Both the US and Afghan authorities have failed to keep track of 747,000 weapons purchased for the Afghan National Security Forces (ANSF), the latest report from the Special Inspector General for Afghanistan Reconstruction (SIGAR) reported on Monday.
Now the US watchdog is expressing fear that at least some of these weapons could find their way into the hands of Taliban insurgents, to be used to kill ISAF and Afghan troops.
"Without confidence in the Afghan government’s ability to account for or properly dispose of these weapons, SIGAR is concerned that they could be obtained by insurgents and pose additional risks to Afghan civilians and the ANSF," said the report released on Monday.
The US Department of Defense’s OVERLORD database for Afghanistan has nearly half a million weapons registered, yet over 40 percent of the entries are either duplicated or simply missing.
Another database called SCIP, the inventory for the 700,000 weapons and auxiliary equipment (worth about $626 million) handed over by the US DoD to Afghan security forces since 2004, has also been found to be inconsistent by SIGAR investigators, who claim that tens of thousands of weapons are now unaccounted for because the data from the Department of Defense “is not very reliable.”
In 2009 a quarter of a million weapons were sent to Afghan security forces.
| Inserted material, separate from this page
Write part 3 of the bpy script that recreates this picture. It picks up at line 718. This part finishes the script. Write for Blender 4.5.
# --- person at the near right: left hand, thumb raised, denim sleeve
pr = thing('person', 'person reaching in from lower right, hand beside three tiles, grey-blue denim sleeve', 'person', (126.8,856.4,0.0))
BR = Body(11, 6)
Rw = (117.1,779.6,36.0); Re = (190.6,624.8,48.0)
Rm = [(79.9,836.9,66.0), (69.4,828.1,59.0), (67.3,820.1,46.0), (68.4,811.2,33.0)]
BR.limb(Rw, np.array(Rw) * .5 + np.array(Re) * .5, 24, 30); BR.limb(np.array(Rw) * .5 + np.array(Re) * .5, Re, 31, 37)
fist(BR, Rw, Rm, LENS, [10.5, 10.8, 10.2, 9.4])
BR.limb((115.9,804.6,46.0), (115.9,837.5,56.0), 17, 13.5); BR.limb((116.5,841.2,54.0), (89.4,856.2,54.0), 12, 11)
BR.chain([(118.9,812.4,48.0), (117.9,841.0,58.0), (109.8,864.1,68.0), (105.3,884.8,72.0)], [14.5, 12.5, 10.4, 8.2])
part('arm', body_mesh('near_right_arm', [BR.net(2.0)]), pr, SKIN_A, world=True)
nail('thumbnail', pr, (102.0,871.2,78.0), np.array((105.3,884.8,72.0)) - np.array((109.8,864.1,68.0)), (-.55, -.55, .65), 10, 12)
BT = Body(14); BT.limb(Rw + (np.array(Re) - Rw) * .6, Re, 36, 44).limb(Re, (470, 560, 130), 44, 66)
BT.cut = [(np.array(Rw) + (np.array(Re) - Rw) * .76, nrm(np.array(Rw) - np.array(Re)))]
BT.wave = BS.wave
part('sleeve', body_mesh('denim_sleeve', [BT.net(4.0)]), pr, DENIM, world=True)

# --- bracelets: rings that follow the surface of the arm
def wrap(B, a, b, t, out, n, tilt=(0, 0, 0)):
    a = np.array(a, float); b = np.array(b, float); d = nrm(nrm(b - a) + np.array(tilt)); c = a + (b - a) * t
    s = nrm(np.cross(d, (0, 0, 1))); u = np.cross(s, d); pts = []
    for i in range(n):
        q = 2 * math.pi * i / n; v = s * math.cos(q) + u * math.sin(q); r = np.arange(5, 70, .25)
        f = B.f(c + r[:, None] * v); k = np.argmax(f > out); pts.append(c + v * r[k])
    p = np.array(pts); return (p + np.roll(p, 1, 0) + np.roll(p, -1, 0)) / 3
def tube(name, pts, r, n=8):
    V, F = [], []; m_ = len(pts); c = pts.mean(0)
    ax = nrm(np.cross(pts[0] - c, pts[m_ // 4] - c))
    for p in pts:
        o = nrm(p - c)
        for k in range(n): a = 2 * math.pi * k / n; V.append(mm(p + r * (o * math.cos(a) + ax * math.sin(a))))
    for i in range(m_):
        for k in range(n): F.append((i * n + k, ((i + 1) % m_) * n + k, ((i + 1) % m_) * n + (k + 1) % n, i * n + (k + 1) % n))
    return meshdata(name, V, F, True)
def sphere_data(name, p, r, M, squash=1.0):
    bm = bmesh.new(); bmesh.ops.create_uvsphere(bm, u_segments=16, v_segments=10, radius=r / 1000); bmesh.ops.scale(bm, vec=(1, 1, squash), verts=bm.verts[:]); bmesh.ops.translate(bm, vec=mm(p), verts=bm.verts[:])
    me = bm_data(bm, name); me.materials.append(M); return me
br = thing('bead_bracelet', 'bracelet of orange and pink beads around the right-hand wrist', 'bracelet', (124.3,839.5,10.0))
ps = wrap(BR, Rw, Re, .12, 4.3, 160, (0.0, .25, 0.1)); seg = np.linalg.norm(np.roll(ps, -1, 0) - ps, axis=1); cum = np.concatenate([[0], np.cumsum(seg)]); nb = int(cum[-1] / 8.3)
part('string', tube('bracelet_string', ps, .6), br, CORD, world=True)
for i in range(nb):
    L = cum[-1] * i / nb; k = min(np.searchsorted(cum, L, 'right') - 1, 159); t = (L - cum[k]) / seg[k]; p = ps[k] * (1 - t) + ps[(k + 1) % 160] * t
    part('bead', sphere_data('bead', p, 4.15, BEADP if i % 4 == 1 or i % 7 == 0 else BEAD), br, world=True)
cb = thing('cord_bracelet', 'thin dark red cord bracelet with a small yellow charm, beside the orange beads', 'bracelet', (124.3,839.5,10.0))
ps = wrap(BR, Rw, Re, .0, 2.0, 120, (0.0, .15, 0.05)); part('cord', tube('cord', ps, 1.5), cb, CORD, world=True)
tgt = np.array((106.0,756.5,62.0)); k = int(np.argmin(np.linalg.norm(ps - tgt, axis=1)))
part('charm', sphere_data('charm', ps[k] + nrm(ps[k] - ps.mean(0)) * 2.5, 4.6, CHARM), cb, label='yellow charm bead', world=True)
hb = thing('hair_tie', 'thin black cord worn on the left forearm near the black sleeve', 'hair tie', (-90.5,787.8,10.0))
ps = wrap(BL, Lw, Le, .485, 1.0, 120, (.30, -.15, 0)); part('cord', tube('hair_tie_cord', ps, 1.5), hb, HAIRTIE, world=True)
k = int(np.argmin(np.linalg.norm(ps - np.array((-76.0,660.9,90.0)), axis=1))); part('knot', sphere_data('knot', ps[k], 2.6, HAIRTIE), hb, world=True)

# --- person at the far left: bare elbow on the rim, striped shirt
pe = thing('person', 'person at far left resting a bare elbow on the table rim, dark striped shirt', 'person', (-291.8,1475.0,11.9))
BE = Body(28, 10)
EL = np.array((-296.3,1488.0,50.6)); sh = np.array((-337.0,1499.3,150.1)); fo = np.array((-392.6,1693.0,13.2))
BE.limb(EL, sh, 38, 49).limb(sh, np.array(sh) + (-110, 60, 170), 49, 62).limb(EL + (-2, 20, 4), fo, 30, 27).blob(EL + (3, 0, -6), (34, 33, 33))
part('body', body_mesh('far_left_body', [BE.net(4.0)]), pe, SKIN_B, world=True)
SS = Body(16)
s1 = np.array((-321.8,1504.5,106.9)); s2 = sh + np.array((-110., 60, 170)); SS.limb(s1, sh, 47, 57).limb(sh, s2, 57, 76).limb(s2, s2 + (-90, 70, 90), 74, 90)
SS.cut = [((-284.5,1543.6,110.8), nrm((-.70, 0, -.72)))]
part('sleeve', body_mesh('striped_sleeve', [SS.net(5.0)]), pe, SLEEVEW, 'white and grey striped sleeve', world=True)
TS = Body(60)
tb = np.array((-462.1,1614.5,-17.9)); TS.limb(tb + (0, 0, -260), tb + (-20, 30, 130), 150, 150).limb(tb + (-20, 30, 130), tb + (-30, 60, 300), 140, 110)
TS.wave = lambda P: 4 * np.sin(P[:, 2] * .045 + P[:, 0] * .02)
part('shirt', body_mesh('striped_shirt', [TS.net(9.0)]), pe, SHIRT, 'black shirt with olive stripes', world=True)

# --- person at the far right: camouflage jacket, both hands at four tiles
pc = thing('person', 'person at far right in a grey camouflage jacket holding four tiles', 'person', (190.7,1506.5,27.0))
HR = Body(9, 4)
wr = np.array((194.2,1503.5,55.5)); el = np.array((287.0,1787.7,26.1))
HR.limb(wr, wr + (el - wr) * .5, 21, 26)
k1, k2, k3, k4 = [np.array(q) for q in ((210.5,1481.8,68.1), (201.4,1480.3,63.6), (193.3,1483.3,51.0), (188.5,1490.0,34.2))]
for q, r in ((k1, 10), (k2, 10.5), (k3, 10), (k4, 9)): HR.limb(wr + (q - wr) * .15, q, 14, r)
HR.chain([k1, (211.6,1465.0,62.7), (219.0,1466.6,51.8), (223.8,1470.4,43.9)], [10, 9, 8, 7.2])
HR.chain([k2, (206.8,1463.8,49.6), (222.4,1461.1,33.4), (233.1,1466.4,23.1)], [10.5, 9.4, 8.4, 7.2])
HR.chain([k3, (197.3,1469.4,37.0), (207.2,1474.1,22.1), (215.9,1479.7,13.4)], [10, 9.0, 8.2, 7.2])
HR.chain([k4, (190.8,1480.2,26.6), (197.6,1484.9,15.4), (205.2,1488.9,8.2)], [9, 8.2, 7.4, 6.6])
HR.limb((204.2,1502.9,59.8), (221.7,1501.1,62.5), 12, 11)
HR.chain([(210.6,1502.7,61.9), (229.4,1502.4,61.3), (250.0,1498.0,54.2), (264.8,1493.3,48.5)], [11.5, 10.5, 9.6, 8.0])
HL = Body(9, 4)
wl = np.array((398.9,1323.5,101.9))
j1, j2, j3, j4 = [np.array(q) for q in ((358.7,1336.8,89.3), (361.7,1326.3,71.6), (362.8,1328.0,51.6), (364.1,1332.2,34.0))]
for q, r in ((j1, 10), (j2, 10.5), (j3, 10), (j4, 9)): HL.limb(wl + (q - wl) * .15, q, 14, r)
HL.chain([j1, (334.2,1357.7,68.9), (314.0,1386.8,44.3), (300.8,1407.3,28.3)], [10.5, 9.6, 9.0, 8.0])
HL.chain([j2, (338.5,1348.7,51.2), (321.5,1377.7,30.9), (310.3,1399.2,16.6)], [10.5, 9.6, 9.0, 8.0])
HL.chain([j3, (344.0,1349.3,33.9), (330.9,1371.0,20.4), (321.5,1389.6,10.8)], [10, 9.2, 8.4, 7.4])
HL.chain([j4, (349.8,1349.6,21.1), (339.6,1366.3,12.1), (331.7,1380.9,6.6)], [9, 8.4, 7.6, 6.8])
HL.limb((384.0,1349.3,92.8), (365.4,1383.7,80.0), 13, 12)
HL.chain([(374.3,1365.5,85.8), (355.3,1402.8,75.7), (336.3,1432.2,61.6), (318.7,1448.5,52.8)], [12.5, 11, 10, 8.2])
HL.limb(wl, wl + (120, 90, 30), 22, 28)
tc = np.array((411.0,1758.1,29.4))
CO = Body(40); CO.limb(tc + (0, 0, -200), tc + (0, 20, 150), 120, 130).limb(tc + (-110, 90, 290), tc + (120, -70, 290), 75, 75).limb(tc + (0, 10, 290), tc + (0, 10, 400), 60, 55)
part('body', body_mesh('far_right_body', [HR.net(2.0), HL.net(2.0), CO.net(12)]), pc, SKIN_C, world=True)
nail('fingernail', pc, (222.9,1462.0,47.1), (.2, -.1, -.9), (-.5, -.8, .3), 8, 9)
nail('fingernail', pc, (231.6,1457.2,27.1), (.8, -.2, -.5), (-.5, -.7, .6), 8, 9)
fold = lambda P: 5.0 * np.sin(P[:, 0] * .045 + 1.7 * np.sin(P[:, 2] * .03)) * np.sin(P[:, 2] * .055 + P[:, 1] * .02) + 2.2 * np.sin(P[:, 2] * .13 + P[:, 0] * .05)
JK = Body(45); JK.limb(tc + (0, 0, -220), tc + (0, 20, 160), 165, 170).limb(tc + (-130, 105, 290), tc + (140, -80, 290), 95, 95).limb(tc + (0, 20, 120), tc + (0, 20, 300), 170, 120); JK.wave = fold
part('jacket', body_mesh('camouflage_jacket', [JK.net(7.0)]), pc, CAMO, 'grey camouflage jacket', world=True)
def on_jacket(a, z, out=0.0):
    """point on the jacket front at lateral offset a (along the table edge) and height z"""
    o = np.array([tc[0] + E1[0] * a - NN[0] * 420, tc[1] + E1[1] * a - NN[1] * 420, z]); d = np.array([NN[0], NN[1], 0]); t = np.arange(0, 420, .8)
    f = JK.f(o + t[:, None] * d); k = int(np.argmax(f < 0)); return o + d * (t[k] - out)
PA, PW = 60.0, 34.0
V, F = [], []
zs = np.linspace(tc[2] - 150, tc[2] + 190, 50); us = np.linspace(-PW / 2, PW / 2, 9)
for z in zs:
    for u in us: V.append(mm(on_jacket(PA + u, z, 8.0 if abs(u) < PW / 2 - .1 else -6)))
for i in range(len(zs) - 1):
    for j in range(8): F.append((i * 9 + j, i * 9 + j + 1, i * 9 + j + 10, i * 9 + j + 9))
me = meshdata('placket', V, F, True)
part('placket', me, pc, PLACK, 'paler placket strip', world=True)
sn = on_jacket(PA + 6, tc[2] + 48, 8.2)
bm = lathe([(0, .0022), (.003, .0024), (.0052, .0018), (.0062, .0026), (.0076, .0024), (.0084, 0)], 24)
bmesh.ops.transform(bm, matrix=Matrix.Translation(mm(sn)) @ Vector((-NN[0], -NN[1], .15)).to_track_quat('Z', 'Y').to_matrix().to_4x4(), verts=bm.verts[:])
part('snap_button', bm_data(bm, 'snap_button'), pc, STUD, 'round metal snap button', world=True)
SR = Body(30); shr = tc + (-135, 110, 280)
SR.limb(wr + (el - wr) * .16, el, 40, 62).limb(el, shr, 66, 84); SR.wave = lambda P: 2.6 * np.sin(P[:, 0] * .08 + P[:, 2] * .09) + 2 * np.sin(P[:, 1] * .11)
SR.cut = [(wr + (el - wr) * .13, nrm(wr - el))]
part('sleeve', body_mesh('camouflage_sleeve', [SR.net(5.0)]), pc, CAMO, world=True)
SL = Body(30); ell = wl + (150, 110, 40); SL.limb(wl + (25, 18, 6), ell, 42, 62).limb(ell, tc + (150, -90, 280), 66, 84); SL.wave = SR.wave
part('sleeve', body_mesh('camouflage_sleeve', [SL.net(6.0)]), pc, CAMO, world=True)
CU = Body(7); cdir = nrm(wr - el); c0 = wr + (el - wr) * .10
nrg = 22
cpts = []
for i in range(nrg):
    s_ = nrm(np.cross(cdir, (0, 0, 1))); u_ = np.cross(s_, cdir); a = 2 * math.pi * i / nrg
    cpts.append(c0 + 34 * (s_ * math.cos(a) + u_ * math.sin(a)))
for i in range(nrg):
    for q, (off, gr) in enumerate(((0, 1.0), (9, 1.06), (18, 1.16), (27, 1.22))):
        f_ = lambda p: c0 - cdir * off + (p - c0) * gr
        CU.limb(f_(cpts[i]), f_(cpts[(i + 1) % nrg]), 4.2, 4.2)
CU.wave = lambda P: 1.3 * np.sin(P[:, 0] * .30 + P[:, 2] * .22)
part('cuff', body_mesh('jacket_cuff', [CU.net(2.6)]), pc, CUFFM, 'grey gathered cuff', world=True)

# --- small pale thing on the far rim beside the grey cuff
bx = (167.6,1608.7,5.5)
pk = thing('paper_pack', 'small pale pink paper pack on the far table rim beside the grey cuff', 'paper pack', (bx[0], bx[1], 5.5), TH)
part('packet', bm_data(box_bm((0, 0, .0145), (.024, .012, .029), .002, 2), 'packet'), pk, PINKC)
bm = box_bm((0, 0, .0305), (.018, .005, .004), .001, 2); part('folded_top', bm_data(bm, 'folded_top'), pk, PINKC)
Of these, the serial numbers of 46,000 guns were unregistered, making all of them virtually untraceable, the General Accounting office said.
On top of it all, the Afghan National Army has been supplied with so many arms that it now has in its possession 83,184 more AK-47 assault rifles than it needs according to US estimates. But it is not just assault rifles that the Afghan Army has in plenty. Kabul also has an excessive amount of RPK machine guns (9,710 units), GP-25/30 grenade launchers (5,834), RPG-7 antitank grenade launchers (3,223) and PKM machine guns (2,443), the US News informed.
These Soviet-design weapons are enough to arm a 100,000-man army, while planned reduction of Afghan forces, due to take place after the majority of the ISAF troops leave the country by the end of 2014, suggests that even more weapons could possibly get into the wrong hands.
In an official answer to SIGAR, the US DoD stated it is already in the process of merging both databases, which implies a regular inventory check anyway. Still, the DoD claimed that it is up to the Afghan government to determine the quantity and assignment of the weapons in its possession.
But the very same report from SIGAR maintains that the situation with Afghan army arms accountability is disastrous. For example in one Afghanistan national police garrison, the only arms inventory SIGAR inspectors were provided with was an incomplete handwritten list of serial numbers. A check at Afghan Army Central Supply Depot exposed that over 10 percent of the weapons are effectively missing.